Given that Enda Kenny's initial refusal - in early February - to rule out accepting support from Michael Lowry in forming a government may have been a significant factor in Fine Gael's very poor General Election result, I am baffled as to how smoothly the latter has been included in the proposed minority government arrangement.

Deputy Lowry is perfectly entitled to volunteer his support, but the Fine Gael party is morally obliged to reject it given the specific commitments made on this issue by the Fine Gael leadership before the recent election.

While entering into agreements with Fianna Fáil or other Independents may be at odds with the rhetoric of the General Election campaign, it continues to be unacceptable that someone like Michael Lowry could be in a position of influence over our government when he has brought Irish politics and public life into disrepute.

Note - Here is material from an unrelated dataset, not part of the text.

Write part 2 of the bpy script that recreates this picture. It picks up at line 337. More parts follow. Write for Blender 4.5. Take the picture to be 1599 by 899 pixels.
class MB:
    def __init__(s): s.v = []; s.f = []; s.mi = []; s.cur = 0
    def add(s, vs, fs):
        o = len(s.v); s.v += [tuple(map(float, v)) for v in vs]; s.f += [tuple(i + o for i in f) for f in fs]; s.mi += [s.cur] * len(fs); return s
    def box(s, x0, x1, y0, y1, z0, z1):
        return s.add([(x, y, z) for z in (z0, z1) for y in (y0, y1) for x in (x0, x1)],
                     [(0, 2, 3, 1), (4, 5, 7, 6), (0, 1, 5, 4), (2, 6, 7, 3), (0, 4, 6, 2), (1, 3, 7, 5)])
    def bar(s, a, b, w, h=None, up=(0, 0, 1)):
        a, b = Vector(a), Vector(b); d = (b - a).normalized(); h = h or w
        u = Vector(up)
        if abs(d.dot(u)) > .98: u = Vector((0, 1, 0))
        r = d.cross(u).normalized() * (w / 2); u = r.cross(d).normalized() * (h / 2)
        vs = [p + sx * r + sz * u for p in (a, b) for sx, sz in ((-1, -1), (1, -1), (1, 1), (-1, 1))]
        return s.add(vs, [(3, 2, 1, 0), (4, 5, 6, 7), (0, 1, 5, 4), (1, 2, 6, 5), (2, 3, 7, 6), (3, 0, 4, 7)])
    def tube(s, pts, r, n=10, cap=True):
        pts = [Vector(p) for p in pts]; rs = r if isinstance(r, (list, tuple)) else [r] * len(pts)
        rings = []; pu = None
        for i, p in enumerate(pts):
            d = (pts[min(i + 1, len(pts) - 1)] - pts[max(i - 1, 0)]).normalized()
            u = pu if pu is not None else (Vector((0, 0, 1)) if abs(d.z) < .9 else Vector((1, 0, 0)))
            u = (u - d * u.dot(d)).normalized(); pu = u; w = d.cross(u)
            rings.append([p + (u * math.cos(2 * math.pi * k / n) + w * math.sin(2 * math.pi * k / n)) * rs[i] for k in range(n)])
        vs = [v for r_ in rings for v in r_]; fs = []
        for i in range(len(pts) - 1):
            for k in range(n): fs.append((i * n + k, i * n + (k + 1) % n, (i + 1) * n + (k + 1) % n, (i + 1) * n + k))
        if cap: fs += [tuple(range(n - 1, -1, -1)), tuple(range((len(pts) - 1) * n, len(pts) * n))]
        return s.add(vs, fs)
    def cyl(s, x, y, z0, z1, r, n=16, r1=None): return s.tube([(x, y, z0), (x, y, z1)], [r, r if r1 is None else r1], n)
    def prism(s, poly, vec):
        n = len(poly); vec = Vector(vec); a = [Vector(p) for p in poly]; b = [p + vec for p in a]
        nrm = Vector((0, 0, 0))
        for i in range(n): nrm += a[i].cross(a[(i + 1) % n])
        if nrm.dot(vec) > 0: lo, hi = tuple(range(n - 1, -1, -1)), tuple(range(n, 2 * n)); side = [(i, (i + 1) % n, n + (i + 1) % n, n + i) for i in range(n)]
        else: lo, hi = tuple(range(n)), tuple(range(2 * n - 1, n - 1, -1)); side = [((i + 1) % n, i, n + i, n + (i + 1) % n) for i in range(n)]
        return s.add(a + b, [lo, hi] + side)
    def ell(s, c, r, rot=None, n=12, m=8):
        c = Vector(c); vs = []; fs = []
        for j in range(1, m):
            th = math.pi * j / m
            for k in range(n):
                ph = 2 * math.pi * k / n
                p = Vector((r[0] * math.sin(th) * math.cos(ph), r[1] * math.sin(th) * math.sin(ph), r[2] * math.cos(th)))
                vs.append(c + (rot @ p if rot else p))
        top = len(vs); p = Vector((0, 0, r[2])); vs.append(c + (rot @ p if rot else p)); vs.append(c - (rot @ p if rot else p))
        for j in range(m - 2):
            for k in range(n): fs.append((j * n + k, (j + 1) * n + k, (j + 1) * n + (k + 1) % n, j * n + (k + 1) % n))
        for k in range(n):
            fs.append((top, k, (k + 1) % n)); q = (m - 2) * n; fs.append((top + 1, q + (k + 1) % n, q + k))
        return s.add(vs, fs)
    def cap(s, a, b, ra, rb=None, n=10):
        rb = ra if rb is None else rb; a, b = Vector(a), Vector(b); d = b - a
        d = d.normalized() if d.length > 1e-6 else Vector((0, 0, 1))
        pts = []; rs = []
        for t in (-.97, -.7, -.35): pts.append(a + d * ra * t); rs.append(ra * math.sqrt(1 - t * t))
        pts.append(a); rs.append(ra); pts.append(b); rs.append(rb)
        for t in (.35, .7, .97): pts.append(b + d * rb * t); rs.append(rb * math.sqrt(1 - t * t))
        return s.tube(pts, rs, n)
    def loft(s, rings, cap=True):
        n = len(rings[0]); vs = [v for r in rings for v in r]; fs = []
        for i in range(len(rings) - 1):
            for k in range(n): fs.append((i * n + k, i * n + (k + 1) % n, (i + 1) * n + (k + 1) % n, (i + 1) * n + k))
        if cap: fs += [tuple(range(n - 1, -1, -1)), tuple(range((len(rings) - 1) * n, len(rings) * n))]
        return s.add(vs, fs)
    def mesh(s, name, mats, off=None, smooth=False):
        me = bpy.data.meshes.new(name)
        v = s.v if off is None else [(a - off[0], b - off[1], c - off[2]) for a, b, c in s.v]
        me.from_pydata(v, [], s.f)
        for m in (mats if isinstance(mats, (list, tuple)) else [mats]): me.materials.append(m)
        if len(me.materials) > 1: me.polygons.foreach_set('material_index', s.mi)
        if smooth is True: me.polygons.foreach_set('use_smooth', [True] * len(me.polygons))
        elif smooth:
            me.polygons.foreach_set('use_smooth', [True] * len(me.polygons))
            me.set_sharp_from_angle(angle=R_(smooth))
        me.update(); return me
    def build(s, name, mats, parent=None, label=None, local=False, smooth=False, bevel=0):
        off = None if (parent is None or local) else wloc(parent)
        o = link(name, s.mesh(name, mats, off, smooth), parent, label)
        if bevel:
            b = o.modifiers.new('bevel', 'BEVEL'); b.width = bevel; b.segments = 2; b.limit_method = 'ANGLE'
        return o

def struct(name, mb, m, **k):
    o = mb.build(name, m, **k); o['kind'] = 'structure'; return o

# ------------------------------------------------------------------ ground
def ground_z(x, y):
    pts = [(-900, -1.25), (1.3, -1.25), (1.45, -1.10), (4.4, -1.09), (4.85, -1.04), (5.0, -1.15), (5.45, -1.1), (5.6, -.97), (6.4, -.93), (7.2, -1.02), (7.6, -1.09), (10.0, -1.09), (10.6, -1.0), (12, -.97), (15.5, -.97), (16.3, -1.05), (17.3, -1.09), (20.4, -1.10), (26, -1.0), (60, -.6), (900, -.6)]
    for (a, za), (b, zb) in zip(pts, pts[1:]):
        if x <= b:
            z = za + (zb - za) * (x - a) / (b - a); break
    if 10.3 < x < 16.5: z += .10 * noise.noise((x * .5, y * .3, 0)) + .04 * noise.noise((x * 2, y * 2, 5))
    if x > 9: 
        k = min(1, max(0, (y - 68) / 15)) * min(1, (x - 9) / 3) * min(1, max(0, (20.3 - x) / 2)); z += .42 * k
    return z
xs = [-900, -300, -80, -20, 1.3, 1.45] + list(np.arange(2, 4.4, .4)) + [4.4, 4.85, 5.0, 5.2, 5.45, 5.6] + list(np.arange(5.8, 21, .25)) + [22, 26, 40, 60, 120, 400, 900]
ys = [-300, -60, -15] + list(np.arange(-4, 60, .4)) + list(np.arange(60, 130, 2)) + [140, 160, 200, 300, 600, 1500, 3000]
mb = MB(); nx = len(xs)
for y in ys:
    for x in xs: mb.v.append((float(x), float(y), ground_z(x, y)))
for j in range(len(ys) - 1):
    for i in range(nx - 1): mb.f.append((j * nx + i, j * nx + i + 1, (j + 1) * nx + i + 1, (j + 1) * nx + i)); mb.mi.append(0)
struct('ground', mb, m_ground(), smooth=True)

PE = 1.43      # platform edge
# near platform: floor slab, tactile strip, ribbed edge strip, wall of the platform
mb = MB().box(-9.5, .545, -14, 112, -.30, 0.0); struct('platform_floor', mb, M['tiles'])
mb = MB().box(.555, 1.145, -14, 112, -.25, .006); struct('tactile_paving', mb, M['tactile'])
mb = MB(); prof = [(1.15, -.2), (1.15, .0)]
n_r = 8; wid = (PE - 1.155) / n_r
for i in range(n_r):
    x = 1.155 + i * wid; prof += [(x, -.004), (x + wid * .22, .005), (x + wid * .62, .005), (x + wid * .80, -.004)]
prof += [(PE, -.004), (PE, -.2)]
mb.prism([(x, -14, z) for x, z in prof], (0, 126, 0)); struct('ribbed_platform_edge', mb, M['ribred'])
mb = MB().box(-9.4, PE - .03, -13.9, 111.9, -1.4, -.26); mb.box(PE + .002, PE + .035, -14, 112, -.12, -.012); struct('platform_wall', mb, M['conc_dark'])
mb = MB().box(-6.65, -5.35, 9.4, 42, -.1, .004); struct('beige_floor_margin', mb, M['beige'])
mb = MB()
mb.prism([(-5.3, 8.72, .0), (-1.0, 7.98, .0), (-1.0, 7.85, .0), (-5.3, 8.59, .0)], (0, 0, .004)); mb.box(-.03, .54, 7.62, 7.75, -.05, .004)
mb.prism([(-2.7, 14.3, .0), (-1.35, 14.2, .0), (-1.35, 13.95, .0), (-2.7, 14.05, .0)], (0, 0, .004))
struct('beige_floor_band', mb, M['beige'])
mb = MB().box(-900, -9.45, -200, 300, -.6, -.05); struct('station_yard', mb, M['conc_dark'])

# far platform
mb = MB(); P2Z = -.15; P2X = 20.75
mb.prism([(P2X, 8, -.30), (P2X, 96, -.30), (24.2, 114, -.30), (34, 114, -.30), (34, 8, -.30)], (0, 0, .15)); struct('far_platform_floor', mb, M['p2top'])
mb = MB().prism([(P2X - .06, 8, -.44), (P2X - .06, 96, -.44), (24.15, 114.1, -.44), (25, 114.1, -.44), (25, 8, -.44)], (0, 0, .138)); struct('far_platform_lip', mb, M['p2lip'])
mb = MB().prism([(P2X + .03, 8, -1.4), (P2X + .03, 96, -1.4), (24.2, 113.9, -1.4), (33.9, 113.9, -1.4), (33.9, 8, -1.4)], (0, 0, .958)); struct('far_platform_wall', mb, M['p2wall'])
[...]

Fine Gael must guarantee that it will not enter into any negotiations with Michael Lowry during the lifetime of this government.

PJ O'Meara, Co Tipperary

The side-effects of progress

I wholeheartedly agree with Padraic Neary (Irish Independent Letters, April 27), not only in his praise of the late great journalist James Downey, but also for - once again - pointing out where modern technology in very many cases is taking us down the road to disaster.

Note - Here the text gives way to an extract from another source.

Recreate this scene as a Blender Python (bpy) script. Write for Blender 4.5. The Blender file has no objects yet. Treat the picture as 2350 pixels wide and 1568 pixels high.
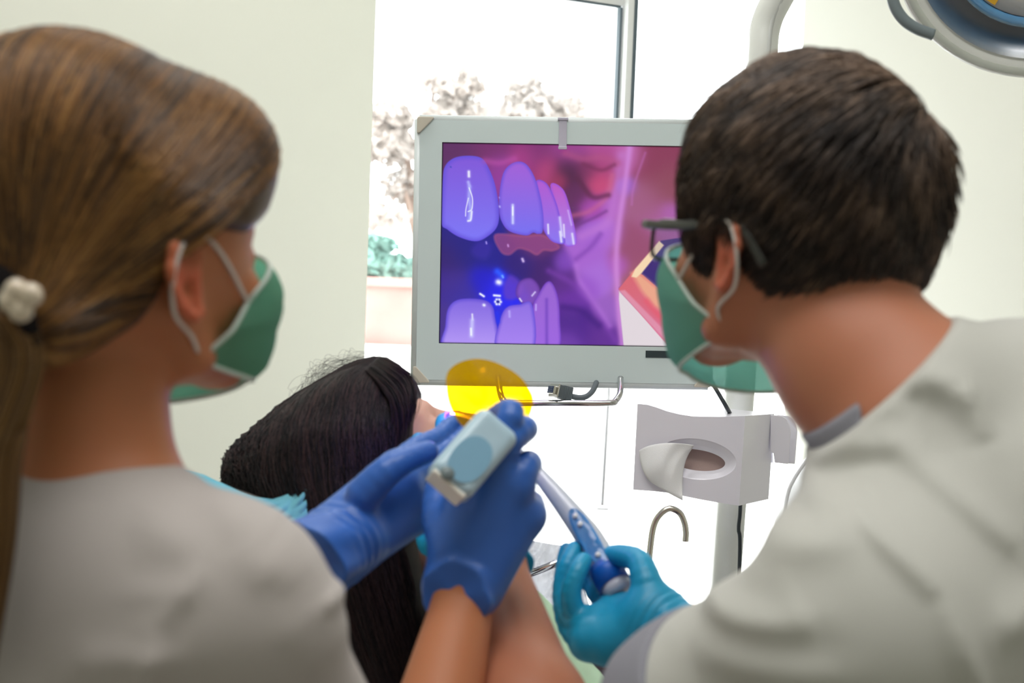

Whenever an employer anywhere in the world mentions the word productivity, what it really means is how to get it done for less, by fewer workers, and in return to increase their profits.

The workers who are thrown on the scrapheap will of course be offered retraining - which in plain English means being unlikely to ever be gainfully employed again.

After lengthy means testing they might get a hand-out from the State called social welfare, which, in a short time, will leave male or female with a sense of uselessness and nothing to look forward to in the foreseeable future.

Is this what we call progress?

Or will our government tell us they have a plan.

Fred Molloy, Dublin 15

The slow march of history

Ireland 1916: striving to form a government. Ireland 2016: struggling to form a government. Is this some type of commemoration?

Eve Parnell, Dublin 8

A bigger shock than the Foxes

I see that Mike Geraghty (Irish Independent Letters, May 5) claimed that Leicester City winning the Premier League at odds of 5,000-1 is the biggest shock in the history of sport. Not even near.

The greatest sporting shock ever was Eric Cantona's kung fu kick at Selhurst Park on January 25, 1995.

Love him or loathe him, Cantona was a legend.

Damien Carroll, Kingswood, Dublin 24

Kerry's unique climate

I'd love to spend an afternoon in the Healy-Rae bar in Kilgarvan gazing out the window and, weather permitting, watching the sun moving around the earth.

Brian Ahern, Clonsilla, Dublin 15

Epistolary economies

I was delighted to meet a fellow letter-writer recently whose letters, published over the years, I always found to be excellent, and wondered what their secret might be.

The answer given was also excellent. "Only write when you have something to say."

I have decided to try to take this excellent advice.